A European Commission spokesman said that litigation was not the appropriate way to deal with such complex issues. ”However, since the US has chosen this path, we will defend our food safety legislation,” the spokesman said.
The fact is that these trade disputes are not going to go away, and because each side has legitimate complaints, or at least what seems like legitimate complaints to domestic audiences, without serious global coordination (don’t hold your breath) the only very likely outcome is even more trade disputes. And these are disputes which will be won by the country or countries that control the one resource everyone in the world wants: net demand. This means that if surplus countries don’t allow for a rapid and orderly adjustment of the imbalances, which will require a rise in the value of their currencies among other things, the same thing will be achieved by trade conflict.
What are the prospects? I guess regular readers of my blog will be disappointed if I don’t show myself to be a pessimist, but in fact anyway I think the prospects for an orderly resolution are weak.
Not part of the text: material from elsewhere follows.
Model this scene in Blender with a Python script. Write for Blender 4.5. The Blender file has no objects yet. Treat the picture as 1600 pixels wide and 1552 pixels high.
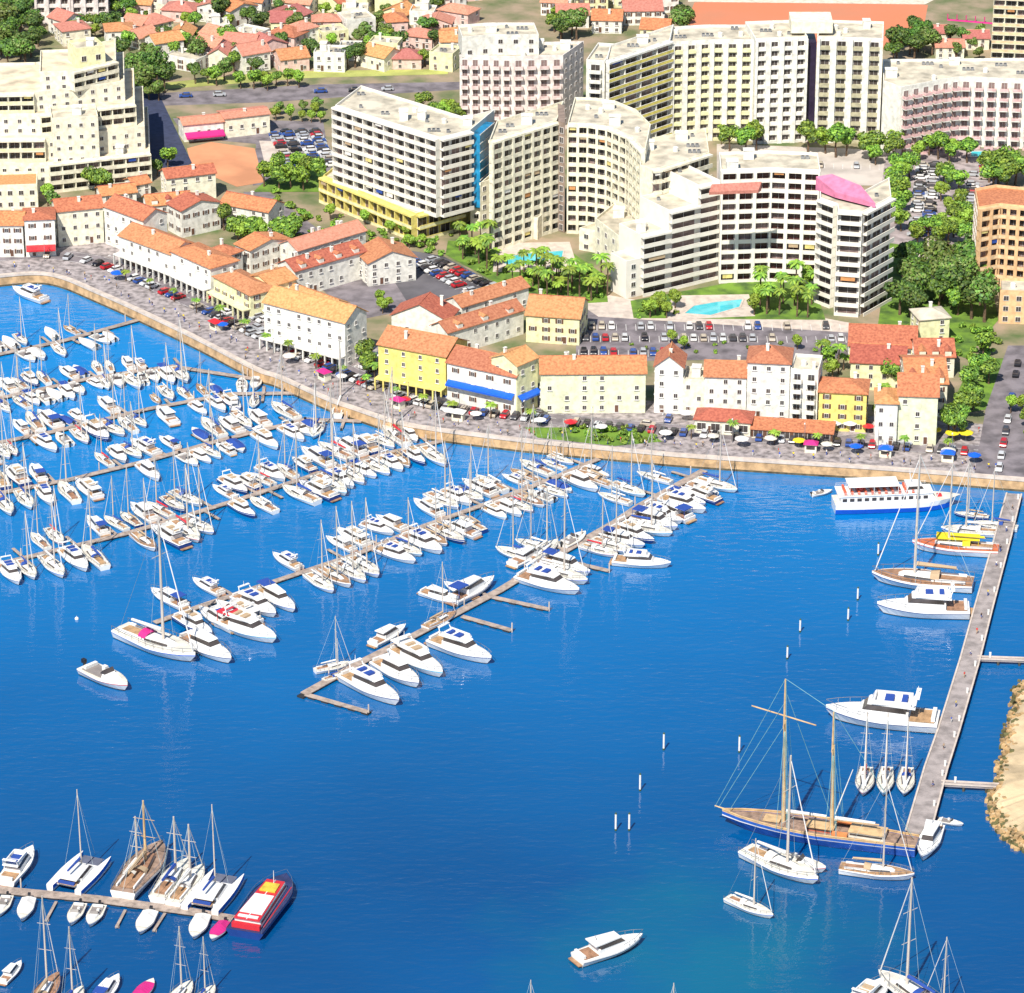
import bpy, math, random
from mathutils import Vector, Matrix
rnd = random.Random(7)
SC = bpy.context.scene
COL = SC.collection
R = math.radians
H, TH, F = 394.0, math.radians(24.0), 6010.0
CX, CY = 800.0, 776.0
GZ = 3.0                                   # town ground above the water

def P(px, py, z=0.0):
    dx = px - CX; v = CY - py
    dy = F * math.cos(TH) + v * math.sin(TH)
    dz = -F * math.sin(TH) + v * math.cos(TH)
    t = (z - H) / dz
    return Vector((dx * t, dy * t, z))
def G(px, py): return P(px, py, GZ)
def proj(p):
    x, y, z = p[0], p[1], p[2] - H
    d = y * math.cos(TH) - z * math.sin(TH)
    u = y * math.sin(TH) + z * math.cos(TH)
    return CX + F * x / d, CY - F * u / d
def zfor(p, ytop):                         # height at which the point above p shows at image row ytop
    lo, hi = 0.0, 120.0
    for _ in range(40):
        m = (lo + hi) / 2
        if proj((p[0], p[1], m))[1] > ytop: lo = m
        else: hi = m
    return lo

# ---------------------------------------------------------------- materials
MATS = {}
def mk(name, col, rough=0.6, var=0.15, scale=0.6, bump=0.0, bscale=3.0, metal=0.0, rand=0.0, col2=None, c2s=None):
    if name in MATS: return MATS[name]
    m = bpy.data.materials.new(name); m.use_nodes = True
    nt = m.node_tree; bs = nt.nodes['Principled BSDF']
    bs.inputs['Roughness'].default_value = rough
    bs.inputs['Metallic'].default_value = metal
    tc = nt.nodes.new('ShaderNodeTexCoord')
    nz = nt.nodes.new('ShaderNodeTexNoise'); nz.inputs['Scale'].default_value = scale; nz.inputs['Detail'].default_value = 5
    nt.links.new(tc.outputs['Object'], nz.inputs['Vector'])
    mx = nt.nodes.new('ShaderNodeMix'); mx.data_type = 'RGBA'
    c = list(col)
    d = list(col2) if col2 else [x * (1 - 2 * var) for x in c]
    l = c if col2 else [min(1, x * (1 + var * 0.6)) for x in c]
    mx.inputs[6].default_value = (*d, 1); mx.inputs[7].default_value = (*l, 1)
    mr = nt.nodes.new('ShaderNodeMapRange'); mr.inputs[1].default_value = 0.3; mr.inputs[2].default_value = 0.62
    nt.links.new(nz.outputs['Fac'], mr.inputs[0]); nt.links.new(mr.outputs[0], mx.inputs[0])
    out = mx.outputs[2]
    if rand:
        oi = nt.nodes.new('ShaderNodeObjectInfo'); hs = nt.nodes.new('ShaderNodeHueSaturation')
        m1 = nt.nodes.new('ShaderNodeMapRange'); m1.inputs[3].default_value = 1 - rand; m1.inputs[4].default_value = 1 + rand
        m2 = nt.nodes.new('ShaderNodeMapRange'); m2.inputs[3].default_value = 0.5 - rand * 0.08; m2.inputs[4].default_value = 0.5 + rand * 0.08
        nt.links.new(oi.outputs['Random'], m1.inputs[0]); nt.links.new(oi.outputs['Random'], m2.inputs[0])
        nt.links.new(m1.outputs[0], hs.inputs['Value']); nt.links.new(m2.outputs[0], hs.inputs['Hue'])
        nt.links.new(out, hs.inputs['Color']); out = hs.outputs['Color']
    nt.links.new(out, bs.inputs['Base Color'])
    if bump:
        n2 = nt.nodes.new('ShaderNodeTexNoise'); n2.inputs['Scale'].default_value = bscale
        nt.links.new(tc.outputs['Object'], n2.inputs['Vector'])
        b = nt.nodes.new('ShaderNodeBump'); b.inputs['Strength'].default_value = bump; b.inputs['Distance'].default_value = 0.2
        nt.links.new(n2.outputs['Fac'], b.inputs['Height']); nt.links.new(b.outputs[0], bs.inputs['Normal'])
    MATS[name] = m
    return m
def paint(name, col, rough=0.25):
    m = mk(name, col, rough, 0.05, 0.8); return m
def brick_roof(name, c1, c2):
    if name in MATS: return MATS[name]
    m = mk(name, c1, 0.8, 0.2, 1.4, 0, rand=0.2)
    nt = m.node_tree; bs = nt.nodes['Principled BSDF']
    tc = [n for n in nt.nodes if n.type == 'TEX_COORD'][0]
    mx = [n for n in nt.nodes if n.type == 'MIX'][0]
    mx.inputs[6].default_value = (*c2, 1); mx.inputs[7].default_value = (*c1, 1)
    wv = nt.nodes.new('ShaderNodeTexWave'); wv.bands_direction = 'X'; wv.inputs['Scale'].default_value = 1.1; wv.inputs['Distortion'].default_value = 0.6
    nt.links.new(tc.outputs['Object'], wv.inputs['Vector'])
    b = nt.nodes.new('ShaderNodeBump'); b.inputs['Strength'].default_value = 0.7; b.inputs['Distance'].default_value = 0.12
    nt.links.new(wv.outputs['Fac'], b.inputs['Height']); nt.links.new(b.outputs[0], bs.inputs['Normal'])
    return m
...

I am not knowledgeable enough about other countries, but it seems to me that China certainly is not prepared for the cost of the adjustment and will continue trying to postpone it. On Thursday Liu Mingkang, chairman of the China Banking Regulatory Commission, told a conference in Hong Kong that “It’s far too early to talk about an exit strategy”, which I interpret to mean that the investment-driven stimulus package is going to continue. He said that Beijing did not need to rescue the banking system, and the measures it has taken to boost investment and to support the infrastructure sector were to help the economy. Of course he also said that he believes the banking sector is sound, so maybe he is just kidding.
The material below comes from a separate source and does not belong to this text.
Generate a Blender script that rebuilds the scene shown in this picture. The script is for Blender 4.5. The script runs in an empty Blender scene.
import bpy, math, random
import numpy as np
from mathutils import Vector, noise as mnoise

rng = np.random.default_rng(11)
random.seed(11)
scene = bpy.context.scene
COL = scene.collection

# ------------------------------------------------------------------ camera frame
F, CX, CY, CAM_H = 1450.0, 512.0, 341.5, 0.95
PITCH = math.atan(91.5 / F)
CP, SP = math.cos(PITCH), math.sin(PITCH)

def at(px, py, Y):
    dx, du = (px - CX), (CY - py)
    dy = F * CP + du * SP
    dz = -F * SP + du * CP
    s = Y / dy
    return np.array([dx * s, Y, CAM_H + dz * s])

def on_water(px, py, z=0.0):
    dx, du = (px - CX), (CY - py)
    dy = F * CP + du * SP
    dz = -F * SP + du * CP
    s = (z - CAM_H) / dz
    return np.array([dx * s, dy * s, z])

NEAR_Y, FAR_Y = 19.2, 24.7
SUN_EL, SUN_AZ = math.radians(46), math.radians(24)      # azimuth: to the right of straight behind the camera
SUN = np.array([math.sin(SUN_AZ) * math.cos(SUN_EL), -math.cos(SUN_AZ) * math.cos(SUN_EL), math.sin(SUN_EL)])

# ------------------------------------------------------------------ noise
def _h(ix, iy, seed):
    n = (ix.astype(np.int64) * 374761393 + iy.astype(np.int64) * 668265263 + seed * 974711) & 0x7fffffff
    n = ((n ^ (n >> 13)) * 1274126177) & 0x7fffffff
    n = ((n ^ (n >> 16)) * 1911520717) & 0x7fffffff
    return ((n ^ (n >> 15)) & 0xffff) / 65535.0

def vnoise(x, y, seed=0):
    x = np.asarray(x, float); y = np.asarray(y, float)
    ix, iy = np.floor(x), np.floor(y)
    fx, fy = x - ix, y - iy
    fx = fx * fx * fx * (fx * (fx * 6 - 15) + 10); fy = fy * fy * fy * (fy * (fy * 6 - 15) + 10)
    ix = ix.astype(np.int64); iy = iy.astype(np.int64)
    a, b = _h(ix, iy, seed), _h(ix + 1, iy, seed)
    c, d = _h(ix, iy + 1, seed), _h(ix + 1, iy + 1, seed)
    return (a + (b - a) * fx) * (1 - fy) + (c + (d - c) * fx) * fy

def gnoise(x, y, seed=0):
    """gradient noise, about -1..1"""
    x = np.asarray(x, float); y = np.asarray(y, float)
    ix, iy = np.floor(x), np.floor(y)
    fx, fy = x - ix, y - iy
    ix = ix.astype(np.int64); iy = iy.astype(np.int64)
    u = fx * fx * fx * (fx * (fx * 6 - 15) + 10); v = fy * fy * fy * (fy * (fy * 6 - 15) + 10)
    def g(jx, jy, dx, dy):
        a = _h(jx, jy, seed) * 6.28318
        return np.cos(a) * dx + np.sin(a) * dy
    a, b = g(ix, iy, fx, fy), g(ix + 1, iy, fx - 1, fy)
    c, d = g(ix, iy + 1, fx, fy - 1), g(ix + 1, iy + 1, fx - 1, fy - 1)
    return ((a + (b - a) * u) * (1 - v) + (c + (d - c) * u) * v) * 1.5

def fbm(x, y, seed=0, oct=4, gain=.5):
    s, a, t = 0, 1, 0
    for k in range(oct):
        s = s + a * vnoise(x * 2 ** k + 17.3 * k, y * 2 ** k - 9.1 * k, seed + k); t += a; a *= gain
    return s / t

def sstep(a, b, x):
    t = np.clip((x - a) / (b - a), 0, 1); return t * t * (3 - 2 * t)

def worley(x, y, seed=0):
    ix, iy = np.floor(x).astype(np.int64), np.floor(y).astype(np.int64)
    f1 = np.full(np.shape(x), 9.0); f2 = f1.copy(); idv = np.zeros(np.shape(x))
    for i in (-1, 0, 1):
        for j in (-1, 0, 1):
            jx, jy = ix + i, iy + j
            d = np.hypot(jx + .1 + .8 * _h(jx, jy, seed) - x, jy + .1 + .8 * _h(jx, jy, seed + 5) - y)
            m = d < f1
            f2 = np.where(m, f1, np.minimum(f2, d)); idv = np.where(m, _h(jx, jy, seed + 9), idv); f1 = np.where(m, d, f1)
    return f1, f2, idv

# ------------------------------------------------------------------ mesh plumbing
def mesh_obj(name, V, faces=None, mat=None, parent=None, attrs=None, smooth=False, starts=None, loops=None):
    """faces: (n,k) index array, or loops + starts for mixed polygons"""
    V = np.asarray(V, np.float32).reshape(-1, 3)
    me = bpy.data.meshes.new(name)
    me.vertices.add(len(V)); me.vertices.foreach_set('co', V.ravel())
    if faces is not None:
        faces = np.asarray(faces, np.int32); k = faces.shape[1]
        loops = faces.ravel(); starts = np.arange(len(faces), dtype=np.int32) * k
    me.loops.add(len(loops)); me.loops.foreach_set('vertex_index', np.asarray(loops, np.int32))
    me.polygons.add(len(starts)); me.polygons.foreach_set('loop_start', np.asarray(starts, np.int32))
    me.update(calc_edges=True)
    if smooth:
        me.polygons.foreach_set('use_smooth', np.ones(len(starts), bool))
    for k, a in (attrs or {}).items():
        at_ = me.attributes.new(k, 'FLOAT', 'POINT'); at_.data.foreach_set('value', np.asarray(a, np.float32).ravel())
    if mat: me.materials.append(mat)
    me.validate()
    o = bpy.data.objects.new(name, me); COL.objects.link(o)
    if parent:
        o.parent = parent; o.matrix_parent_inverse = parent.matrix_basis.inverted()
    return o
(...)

For those of you who are able and willing to follow the complex world of chemicals, there is a related and very interesting article by John Richardson on ICIS news, a chemical industry publication (you can also find it here). He says:
Low density polyethylene imports into China were up by 85% in the first eight months of this year compared with the same period in 2008, according to International Trader Publications Inc, a provider of trade data and analysis on chemicals and polymers.
Benzene imports increased by 185%, polyvinyl chloride by 138% and methanol by 431%. These latter two statistics are the result of weaker economics of coal-based production as well as re-stocking and stronger demand.
“Year-to-date totals were up for every commodity polymer, engineering polymer and major organic we follow except expandable and non-expandable polystyrene, polyacetals, polycarbonate and ethylene dichloride,” said Jean Sudol, president of ITP.
This implies high inventories in not just PE – the only polymer in which we gained clear evidence through a survey among 85 distributors and end-users carried out by a major Asian producer. It’s easy to overcomplicate things but to put it simply, it seems impossible that this extraordinary surge in imports has gone into a sufficient increase in finished-goods sales to prevent some major dislocations.
All you have to do to reach this conclusion is look at real consumption growth (not the misleading retail sales figures) versus the decline in exports to work out that a lot of overstocking is likely to have occurred. This would be at the chemical and polymer levels and in warehouses full of unsold washing machines and refrigerators etc.
I am no expert on the chemical industry, and so perhaps I am misreading his piece, but this doesn’t sound like an industry that is readying itself for a world of contracting US demand.